Jörn Engel joern at logfs.org
Sun May 25 03:25:02 EDT 2008


On Sat, 24 May 2008 20:41:17 -0700, Alex Dubov wrote:
> --- Jörn Engel <joern at logfs.org> wrote:
> 
> > Writes happen in multiples of mtd->writesize.  Which for NAND is
> > pagesize.  There are also special cases with subpage writes.  AFAIK only
> > UBI exploits that feature.
> 
> Most xd cards can only be written a whole PEB in a time (can be handled with
> appropriate writesize, I suppose).

Up to 256M writing pages at a time worked for me.  1G didn't work
anymore.  Whether this was due to your requirement above or something
else I didn't work out.

> Memorystick cards can be written page at a time, but only in progressive
> fashion - only if all pages at lower offsets to the current page were written
> before. This can be made to work as a useful optimization.

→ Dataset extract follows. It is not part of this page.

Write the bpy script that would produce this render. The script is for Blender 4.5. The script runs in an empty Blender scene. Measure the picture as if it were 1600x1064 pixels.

The same limitation is true for some raw NAND chips as well.  Afaik all
of current MTD honors that limitation.

> Are there any special tricks with subpage writes or it all amounts to "read
> block" -> "merge changes" -> "write block"?

Subpage writes are special.  On some chips less than a page can be
written at once, e.g. 512 bytes for a 2k page chip.  But there are
additional limitations on the numbers of writes.  The 2k chip may limit
you to 3 writes.  So you have to do something like 512, 512, 1k.

Unless you really really need this, you'd better forget about it.

Jörn

-- 
I can say that I spend most of my time fixing bugs even if I have lots
of new features to implement in mind, but I give bugs more priority.